Sebenarnya, jika mau mempelajari lebih jauh lagi, people pleaser ini tidak sesederhana itu. Menurut ilmu psikologi, ada beberapa tanda yang membuat diri kita bisa dikategorikan sebagai salah satu si-people-pleaser. Namun, saya tidak akan membahas lebih jauh lagi tentang hal ini karena saya rasa hal tersebut bukan kapasitas saya. Jika dilihat secara ringkas dari hasil saya berselancar di Google dan perlu digaris bawahi bahwa ini merupakan gambaran umum saja. Menurut Psychology Today, tanda-tanda seseorang bisa dikatakan sebagai people pleaser, antara lain berpura-pura untuk setuju dengan pendapat orang lain, meminta maaf untuk hal-hal yang tidak perlu, merasa bertanggung jawab akan perasaan/hidup orang lain, tidak bisa berkata tidak (menolak), dsb. Jika kita termasuk ke dalam tanda-tanda tersebut, mungkin saja kita memiliki kecenderungan menjadi salah satu sipeople pleaser ini. Namun, mendiagnosa diri sendiri juga tidak selamanya valid dan baik untuk dilakukan. Jadi, bukan berarti jika di paragraf atas saya menyebut diri saya sebagai seorang yang memiliki kecenderungan ini adalah valid dan baik untuk dilakukan.
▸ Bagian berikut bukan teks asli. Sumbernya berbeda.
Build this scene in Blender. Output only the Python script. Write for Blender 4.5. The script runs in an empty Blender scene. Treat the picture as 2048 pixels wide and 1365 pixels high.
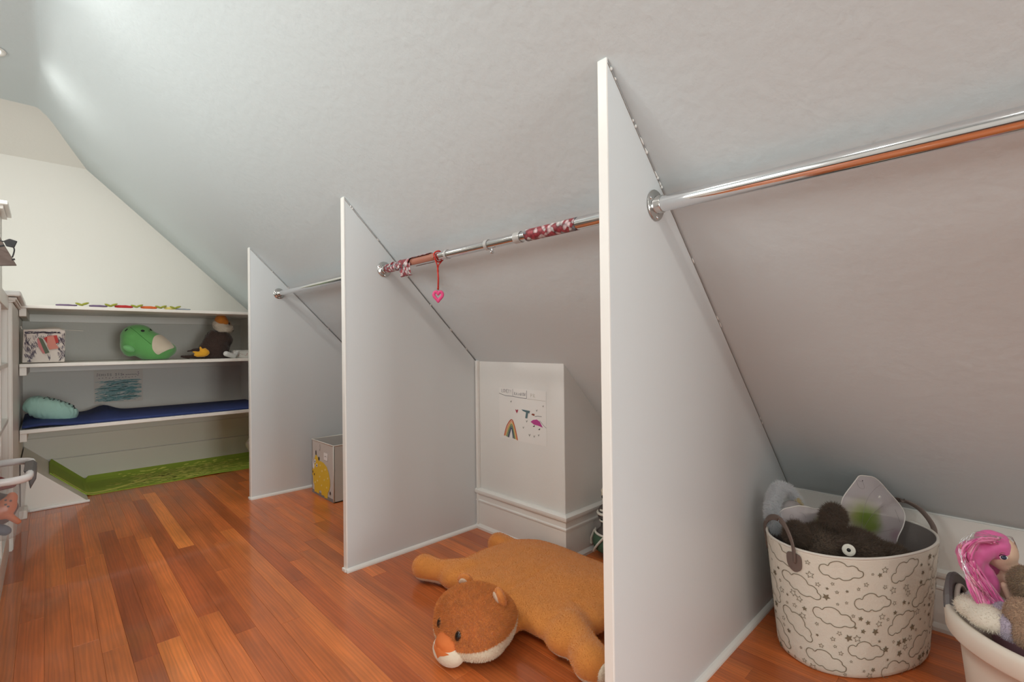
import bpy, bmesh, math, random
from mathutils import Vector, Matrix, noise
random.seed(7)
S = bpy.context.scene
COL = S.collection
PI = math.pi

# ------------------------------------------------------------------ camera
YAW, PITCH, ROLL = .7663, .0062, -.0111
F = Vector((math.sin(YAW)*math.cos(PITCH), math.cos(YAW)*math.cos(PITCH), math.sin(PITCH)))
R0 = Vector((math.cos(YAW), -math.sin(YAW), 0)); U0 = R0.cross(F)
c_, s_ = math.cos(ROLL), math.sin(ROLL)
RR = R0*c_ + U0*s_; UU = -R0*s_ + U0*c_
cd = bpy.data.cameras.new('camera'); cam = bpy.data.objects.new('camera', cd); COL.objects.link(cam)
cd.sensor_width = 36; cd.lens = 966/2048*36; cd.clip_start = .02; cd.clip_end = 50
m = Matrix(((RR.x, UU.x, -F.x, 0), (RR.y, UU.y, -F.y, 0), (RR.z, UU.z, -F.z, 1.0), (0, 0, 0, 1)))
cam.matrix_world = m
S.camera = cam

# ------------------------------------------------------------------ world, light, exposure
W = bpy.data.worlds.new('world'); S.world = W; W.use_nodes = True
W.node_tree.nodes['Background'].inputs[0].default_value = (.9, .95, 1, 1)
W.node_tree.nodes['Background'].inputs[1].default_value = .3
S.view_settings.view_transform = 'Standard'; S.view_settings.look = 'None'
S.view_settings.gamma = 1; S.view_settings.use_curve_mapping = False
S.view_settings.exposure = 0.27

def area_light(name, loc, target, size, power, color):
    d = bpy.data.lights.new(name, 'AREA'); d.shape = 'RECTANGLE'; d.size, d.size_y = size
    d.energy = power; d.color = color
    o = bpy.data.objects.new(name, d); COL.objects.link(o); o.location = loc
    o.rotation_euler = (Vector(target)-Vector(loc)).to_track_quat('-Z', 'Y').to_euler()
    return o
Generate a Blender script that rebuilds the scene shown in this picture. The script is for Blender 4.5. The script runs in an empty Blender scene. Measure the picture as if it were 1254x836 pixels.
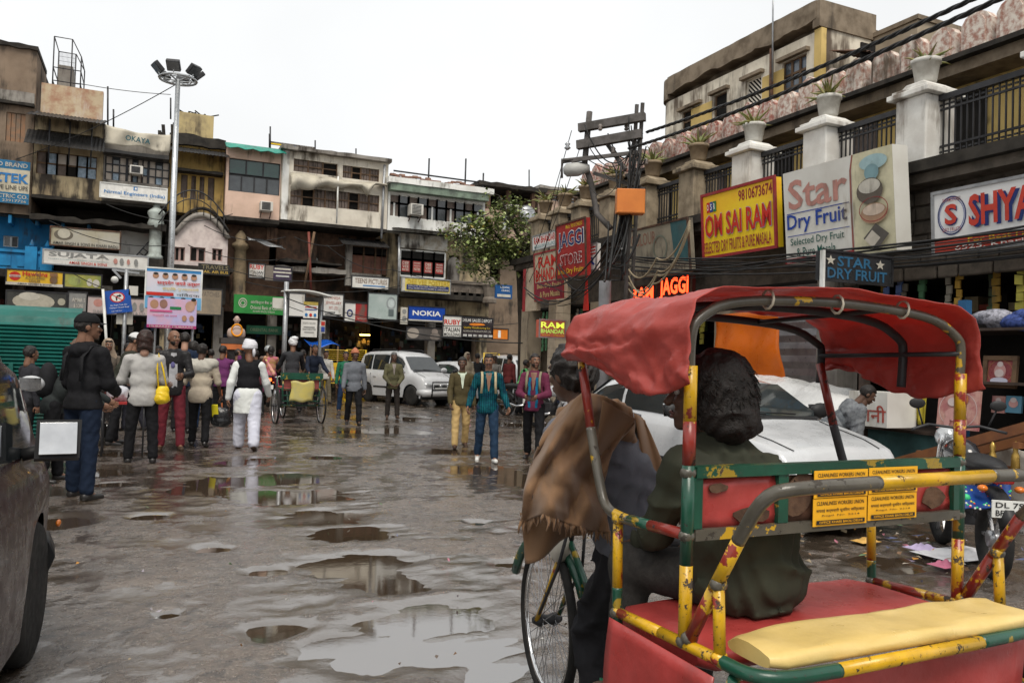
import bpy, bmesh, math, random
from mathutils import Vector, Matrix, Quaternion, noise
import numpy as np
R = math.radians
rng = random.Random(7)
scene = bpy.context.scene
col = scene.collection
# ------------------------------------------------------------------ camera
# world axes: +X runs along the far row of houses, +Y along the right-hand row, Z up
FPX, PHI, PIT, ROLL, CH = 975.0, R(24.6), math.atan(23/975), R(1.7), 1.5
_r = Vector((math.cos(PHI), -math.sin(PHI), 0))
_F = Vector((math.sin(PHI)*math.cos(PIT), math.cos(PHI)*math.cos(PIT), math.sin(PIT)))
_U = _r.cross(_F)
IX = _r*math.cos(ROLL) + _U*math.sin(ROLL)
IU = -_r*math.sin(ROLL) + _U*math.cos(ROLL)
cam_d = bpy.data.cameras.new('camera'); cam = bpy.data.objects.new('camera', cam_d); col.objects.link(cam)
cam.matrix_world = Matrix(((IX.x, IU.x, -_F.x, 0), (IX.y, IU.y, -_F.y, 0), (IX.z, IU.z, -_F.z, CH), (0, 0, 0, 1)))
cam_d.sensor_width = 36; cam_d.lens = 36*FPX/1254; cam_d.clip_start = .05; cam_d.clip_end = 600
scene.camera = cam
# ------------------------------------------------------------------ overcast sky
SUN_EL, SUN_AZ = R(58), R(200)
w = bpy.data.worlds.new('World'); scene.world = w; w.use_nodes = True
nt = w.node_tree; nt.nodes.clear()
_o = nt.nodes.new('ShaderNodeOutputWorld'); _b = nt.nodes.new('ShaderNodeBackground'); _s = nt.nodes.new('ShaderNodeTexSky')
_s.sky_type = 'NISHITA'; _s.sun_disc = False; _s.sun_elevation = SUN_EL; _s.sun_rotation = SUN_AZ; _s.dust_density = 4; _s.air_density = 1.5
_h = nt.nodes.new('ShaderNodeHueSaturation'); _h.inputs['Saturation'].default_value = .12
_m = nt.nodes.new('ShaderNodeMix'); _m.data_type = 'RGBA'; _m.inputs[0].default_value = .88; _m.inputs[7].default_value = (7.15, 7.25, 7.3, 1)
nt.links.new(_s.outputs[0], _h.inputs['Color']); nt.links.new(_h.outputs[0], _m.inputs[6])
_n = nt.nodes.new('ShaderNodeTexNoise'); _n.inputs['Scale'].default_value = 2.2; _n.inputs['Detail'].default_value = 4; _g = nt.nodes.new('ShaderNodeTexCoord'); nt.links.new(_g.outputs['Generated'], _n.inputs['Vector'])
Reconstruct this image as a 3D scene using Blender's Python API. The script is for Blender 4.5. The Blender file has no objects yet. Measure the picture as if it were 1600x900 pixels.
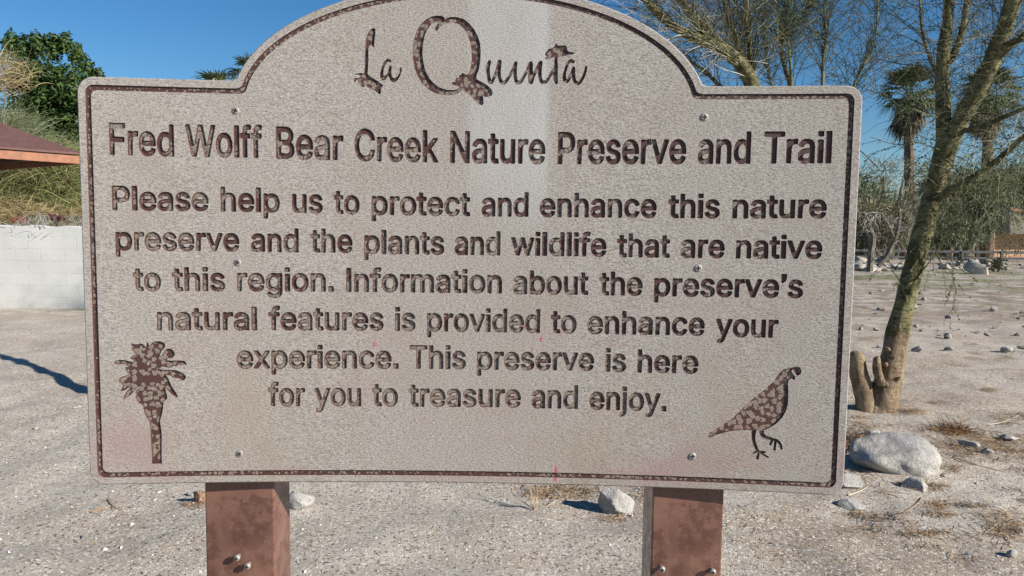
import bpy, bmesh, math, random
import numpy as np
from mathutils import Vector, Matrix, noise
from mathutils.geometry import delaunay_2d_cdt
from math import radians, sin, cos, pi, sqrt, tan

S = bpy.context.scene
COL = S.collection
rng = random.Random(11)

# ---------------------------------------------------------------- camera
CAM_H = 1.5
PITCH, ROLL, YAW, FPX = 0.08275891, 0.01258238, -0.00442256, 1200.0      # focal length in pixels of a 1600 px wide frame
_f = Vector((sin(YAW)*cos(PITCH), cos(YAW)*cos(PITCH), -sin(PITCH)))
_r = Vector((cos(YAW), -sin(YAW), 0)); _u = _r.cross(_f)
_r, _u = _r*cos(ROLL) + _u*sin(ROLL), _u*cos(ROLL) - _r*sin(ROLL)
cam = bpy.data.cameras.new('camera')
cam.sensor_width = 36; cam.lens = 36*FPX/1600; cam.clip_start = 0.05; cam.clip_end = 3000
cam_ob = bpy.data.objects.new('camera', cam); COL.objects.link(cam_ob)
cam_ob.matrix_world = Matrix(((_r.x, _u.x, -_f.x, 0), (_r.y, _u.y, -_f.y, 0), (_r.z, _u.z, -_f.z, CAM_H), (0, 0, 0, 1)))
S.camera = cam_ob
def ray(px, py): return _r*((px-800)/FPX) + _u*((450-py)/FPX) + _f
def P3(px, py, d):                       # the point seen at photo pixel px, py at distance d ahead
    v = ray(px, py); return Vector((0, 0, CAM_H)) + v*(d/v.y)
def G2(px, py):                          # the level ground point seen at a photo pixel
    v = ray(px, py); t = -CAM_H/v.z; return v.x*t, v.y*t

# ---------------------------------------------------------------- light
SUN_EL, SUN_AZ = radians(26), radians(62)           # azimuth from straight behind the camera towards the right
w = bpy.data.worlds.new('World'); S.world = w; w.use_nodes = True
nt = w.node_tree; nt.nodes.clear()
sky = nt.nodes.new('ShaderNodeTexSky'); sky.sky_type = 'NISHITA'; sky.sun_disc = False
sky.sun_elevation = SUN_EL; sky.sun_rotation = radians(180) - SUN_AZ
sky.altitude = 20; sky.air_density = 1.0; sky.dust_density = 0.0; sky.ozone_density = 5.0
bg = nt.nodes.new('ShaderNodeBackground'); bg.inputs[1].default_value = 0.06
out = nt.nodes.new('ShaderNodeOutputWorld')
hs = nt.nodes.new('ShaderNodeHueSaturation'); hs.inputs['Saturation'].default_value = 1.21      # the camera's vivid blue
nt.links.new(sky.outputs[0], hs.inputs['Color']); nt.links.new(hs.outputs[0], bg.inputs[0]); nt.links.new(bg.outputs[0], out.inputs[0])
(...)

Setelah menemukan insight mengenai people pleaser, dari hasil menonton Yotube saya juga menemukan istilah yang cukup familiar di telinga saya, yaitu ‘setting boundaries’. Setting boundaries ini saya definisikan sendiri sebagai aturan tidak tertulis (batas) yang kita ciptakan dalam lingkaran sosial kita. Dengan menggabungkan kedua hal tersebut, saya menemukan sesuatu yang bisa sedikit meluruskan ‘people pleaser’. Menurut pendapat saya, kita bisa menghindari atau mengurangi hal-hal yang cenderung dikaitkan dengan people pleaser dengan cara settingourboundaries.  Namun, pendapat ini hanyalah pendapat saya pribadi yang tentunya tidak memiliki kapasitas yang cukup untuk membenarkan hal ini. 
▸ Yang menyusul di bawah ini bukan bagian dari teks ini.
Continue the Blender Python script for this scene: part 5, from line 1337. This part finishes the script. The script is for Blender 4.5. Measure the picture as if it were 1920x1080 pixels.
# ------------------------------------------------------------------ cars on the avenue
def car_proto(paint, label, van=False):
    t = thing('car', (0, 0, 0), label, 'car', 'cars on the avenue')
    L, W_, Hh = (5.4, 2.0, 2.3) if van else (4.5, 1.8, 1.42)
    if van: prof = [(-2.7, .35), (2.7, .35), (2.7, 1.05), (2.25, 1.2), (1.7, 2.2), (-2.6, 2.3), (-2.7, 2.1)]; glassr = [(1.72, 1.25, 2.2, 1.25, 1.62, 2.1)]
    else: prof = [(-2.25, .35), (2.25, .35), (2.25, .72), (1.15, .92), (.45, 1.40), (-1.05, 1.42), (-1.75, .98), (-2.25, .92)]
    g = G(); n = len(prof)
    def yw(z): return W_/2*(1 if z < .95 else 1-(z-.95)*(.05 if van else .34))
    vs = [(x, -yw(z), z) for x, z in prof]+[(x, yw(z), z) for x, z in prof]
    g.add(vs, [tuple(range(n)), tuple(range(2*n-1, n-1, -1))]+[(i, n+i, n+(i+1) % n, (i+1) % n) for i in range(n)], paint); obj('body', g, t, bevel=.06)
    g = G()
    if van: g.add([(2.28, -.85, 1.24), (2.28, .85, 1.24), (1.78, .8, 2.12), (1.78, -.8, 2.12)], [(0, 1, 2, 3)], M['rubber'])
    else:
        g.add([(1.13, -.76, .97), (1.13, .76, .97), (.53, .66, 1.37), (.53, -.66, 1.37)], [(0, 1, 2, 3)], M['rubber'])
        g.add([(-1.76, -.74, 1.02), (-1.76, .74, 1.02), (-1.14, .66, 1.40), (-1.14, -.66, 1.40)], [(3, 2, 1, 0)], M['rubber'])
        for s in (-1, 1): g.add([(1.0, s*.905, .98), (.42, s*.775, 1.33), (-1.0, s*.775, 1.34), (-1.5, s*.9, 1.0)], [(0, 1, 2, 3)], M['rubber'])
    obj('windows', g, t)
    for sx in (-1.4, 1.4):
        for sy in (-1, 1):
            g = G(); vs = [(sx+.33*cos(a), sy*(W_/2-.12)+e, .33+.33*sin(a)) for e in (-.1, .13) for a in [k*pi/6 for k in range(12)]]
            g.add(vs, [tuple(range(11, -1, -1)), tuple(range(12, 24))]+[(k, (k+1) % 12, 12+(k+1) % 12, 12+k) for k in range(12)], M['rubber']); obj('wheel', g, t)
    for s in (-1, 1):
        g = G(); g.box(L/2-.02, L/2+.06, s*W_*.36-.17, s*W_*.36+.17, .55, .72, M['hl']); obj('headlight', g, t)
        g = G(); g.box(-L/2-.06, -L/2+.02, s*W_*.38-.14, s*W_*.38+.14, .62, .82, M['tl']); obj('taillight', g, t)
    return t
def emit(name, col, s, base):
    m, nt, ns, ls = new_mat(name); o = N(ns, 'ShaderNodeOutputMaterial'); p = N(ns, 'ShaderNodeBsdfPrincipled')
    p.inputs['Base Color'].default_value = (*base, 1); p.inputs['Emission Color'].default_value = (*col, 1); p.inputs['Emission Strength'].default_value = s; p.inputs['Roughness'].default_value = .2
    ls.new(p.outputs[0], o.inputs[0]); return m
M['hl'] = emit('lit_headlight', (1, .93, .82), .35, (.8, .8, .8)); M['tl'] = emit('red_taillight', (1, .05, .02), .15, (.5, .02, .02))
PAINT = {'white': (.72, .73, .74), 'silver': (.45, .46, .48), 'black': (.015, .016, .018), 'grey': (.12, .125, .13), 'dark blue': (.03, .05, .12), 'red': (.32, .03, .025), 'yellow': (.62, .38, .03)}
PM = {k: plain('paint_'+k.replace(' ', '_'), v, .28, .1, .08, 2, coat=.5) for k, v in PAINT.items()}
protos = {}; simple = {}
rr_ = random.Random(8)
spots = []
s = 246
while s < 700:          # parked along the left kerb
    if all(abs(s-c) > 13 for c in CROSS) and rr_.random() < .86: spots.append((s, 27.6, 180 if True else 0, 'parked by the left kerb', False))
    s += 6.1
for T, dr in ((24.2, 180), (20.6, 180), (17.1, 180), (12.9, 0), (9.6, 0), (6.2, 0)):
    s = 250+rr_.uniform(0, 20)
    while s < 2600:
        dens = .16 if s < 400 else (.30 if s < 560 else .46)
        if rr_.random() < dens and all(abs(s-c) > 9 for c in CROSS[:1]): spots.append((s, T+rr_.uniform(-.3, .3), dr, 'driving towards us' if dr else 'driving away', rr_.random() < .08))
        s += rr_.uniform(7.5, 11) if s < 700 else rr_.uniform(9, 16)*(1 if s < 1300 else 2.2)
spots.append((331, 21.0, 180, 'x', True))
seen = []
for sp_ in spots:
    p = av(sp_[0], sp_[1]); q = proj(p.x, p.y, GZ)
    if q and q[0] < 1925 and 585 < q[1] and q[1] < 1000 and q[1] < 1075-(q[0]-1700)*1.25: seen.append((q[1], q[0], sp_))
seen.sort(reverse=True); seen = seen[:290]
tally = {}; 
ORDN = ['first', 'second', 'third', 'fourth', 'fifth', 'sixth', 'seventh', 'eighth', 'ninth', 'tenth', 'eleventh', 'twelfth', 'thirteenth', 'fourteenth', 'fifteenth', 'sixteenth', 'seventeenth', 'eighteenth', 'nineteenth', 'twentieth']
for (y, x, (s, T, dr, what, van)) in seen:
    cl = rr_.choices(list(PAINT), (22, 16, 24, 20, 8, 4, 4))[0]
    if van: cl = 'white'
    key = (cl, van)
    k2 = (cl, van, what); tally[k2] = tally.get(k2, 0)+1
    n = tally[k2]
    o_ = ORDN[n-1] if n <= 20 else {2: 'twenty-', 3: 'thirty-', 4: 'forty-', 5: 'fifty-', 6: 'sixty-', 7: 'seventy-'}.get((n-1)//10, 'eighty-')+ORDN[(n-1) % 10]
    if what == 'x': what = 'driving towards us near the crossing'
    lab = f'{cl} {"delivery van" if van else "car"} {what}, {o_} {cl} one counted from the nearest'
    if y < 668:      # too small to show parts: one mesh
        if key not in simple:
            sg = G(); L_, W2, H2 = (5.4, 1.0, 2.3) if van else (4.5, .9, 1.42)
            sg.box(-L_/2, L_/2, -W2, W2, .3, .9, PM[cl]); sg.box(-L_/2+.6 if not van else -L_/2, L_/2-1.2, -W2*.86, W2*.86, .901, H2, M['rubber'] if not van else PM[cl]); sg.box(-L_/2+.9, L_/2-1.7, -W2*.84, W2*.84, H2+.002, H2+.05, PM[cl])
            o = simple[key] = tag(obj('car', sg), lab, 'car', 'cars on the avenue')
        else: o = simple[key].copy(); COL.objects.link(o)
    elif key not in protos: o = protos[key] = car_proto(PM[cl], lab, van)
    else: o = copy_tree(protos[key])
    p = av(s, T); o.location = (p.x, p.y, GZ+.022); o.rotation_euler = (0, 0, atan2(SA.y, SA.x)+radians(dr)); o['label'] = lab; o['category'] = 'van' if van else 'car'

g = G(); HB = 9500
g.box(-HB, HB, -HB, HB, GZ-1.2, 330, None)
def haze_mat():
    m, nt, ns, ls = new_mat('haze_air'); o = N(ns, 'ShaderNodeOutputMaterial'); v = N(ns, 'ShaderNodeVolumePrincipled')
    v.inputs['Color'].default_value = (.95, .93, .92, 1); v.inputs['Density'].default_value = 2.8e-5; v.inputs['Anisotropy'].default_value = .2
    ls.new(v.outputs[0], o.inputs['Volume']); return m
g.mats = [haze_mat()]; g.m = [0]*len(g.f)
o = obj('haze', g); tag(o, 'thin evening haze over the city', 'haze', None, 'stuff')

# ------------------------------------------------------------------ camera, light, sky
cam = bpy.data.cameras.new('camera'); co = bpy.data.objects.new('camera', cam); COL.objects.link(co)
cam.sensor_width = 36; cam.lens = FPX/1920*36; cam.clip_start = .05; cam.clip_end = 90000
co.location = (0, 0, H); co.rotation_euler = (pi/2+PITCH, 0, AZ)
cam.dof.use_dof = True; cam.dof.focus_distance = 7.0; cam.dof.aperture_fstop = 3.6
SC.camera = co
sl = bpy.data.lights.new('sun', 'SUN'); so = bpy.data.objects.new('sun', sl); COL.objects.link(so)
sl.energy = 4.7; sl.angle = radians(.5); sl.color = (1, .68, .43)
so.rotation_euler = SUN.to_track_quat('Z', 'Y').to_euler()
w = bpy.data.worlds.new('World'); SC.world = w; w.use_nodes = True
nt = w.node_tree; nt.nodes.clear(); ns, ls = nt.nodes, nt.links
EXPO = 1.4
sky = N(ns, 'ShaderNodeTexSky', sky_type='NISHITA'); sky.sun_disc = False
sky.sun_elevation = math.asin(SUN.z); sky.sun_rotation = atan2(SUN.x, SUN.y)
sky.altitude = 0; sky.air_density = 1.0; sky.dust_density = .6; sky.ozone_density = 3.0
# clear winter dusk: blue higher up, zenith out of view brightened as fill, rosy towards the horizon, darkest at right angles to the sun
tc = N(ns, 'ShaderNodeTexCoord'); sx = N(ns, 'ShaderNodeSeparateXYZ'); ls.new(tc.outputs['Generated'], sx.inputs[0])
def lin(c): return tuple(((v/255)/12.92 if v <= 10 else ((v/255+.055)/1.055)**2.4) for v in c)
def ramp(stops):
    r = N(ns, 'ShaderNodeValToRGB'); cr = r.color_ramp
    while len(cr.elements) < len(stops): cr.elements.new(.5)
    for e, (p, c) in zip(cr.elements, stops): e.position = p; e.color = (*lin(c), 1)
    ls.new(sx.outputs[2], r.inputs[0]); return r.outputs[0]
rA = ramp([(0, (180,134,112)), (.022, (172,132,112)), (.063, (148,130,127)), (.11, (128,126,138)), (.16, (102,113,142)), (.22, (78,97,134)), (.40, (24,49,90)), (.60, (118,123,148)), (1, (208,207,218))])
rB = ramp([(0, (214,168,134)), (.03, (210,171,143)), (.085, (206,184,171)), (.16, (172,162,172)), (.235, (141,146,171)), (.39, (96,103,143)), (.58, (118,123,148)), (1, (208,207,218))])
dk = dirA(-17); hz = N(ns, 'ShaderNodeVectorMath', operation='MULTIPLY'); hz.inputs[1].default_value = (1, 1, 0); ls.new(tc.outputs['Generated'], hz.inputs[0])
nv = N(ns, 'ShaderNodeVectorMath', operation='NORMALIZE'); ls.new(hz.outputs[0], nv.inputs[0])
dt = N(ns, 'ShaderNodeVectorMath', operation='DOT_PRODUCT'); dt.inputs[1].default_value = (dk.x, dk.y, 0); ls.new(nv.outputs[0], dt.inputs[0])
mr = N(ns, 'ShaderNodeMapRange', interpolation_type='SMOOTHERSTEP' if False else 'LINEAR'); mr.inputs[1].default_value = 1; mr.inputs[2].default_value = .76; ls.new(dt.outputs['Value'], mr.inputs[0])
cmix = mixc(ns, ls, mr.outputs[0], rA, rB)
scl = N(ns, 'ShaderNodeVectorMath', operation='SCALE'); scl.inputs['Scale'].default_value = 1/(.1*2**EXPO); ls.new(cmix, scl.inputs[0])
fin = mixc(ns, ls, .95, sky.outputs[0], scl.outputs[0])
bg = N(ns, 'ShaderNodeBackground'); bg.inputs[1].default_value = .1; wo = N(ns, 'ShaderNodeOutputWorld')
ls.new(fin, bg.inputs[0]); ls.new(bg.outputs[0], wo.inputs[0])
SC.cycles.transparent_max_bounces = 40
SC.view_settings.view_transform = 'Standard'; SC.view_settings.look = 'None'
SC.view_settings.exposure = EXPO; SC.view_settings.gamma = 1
Menurut saya, people pleaser bisa dicegah jika kita mengenal batas kemampuan kita untuk membahagiakan atau menyenangkan hati orang lain. Are we pleasant to be people pleaser? Apakah kita juga bahagia ketika membahagiakan orang lain? Nah, tugas kita di sini menjadi berbeda. Bagaimana kita mampu membuat diri kita sendiri berbahagia dengan membahagiakan orang lain. Kita bisa mulai membuat aturan tertulis atau tidak tertulis tentang hal tersebut. Kita juga bisa lebih mengenal diri dan mengetahui batasan apa saja yang membuat kita bahagia atau tidak. Menyayangi dan membahagiakan orang lain memang penting, tapi menyayangi dan membahagiakan diri sendiri jauh lebih penting. Karena kebahagiaan orang lain adalah bukan tanggung jawab kita dan kita tidak akan pernah bisa untuk membahagiakan semua orang. 

P. s.  Tulisan ini semata-mata hanyalah untuk menumpahkan apa yang ada di kepala setelah saya berselancar di Youtube dan Google.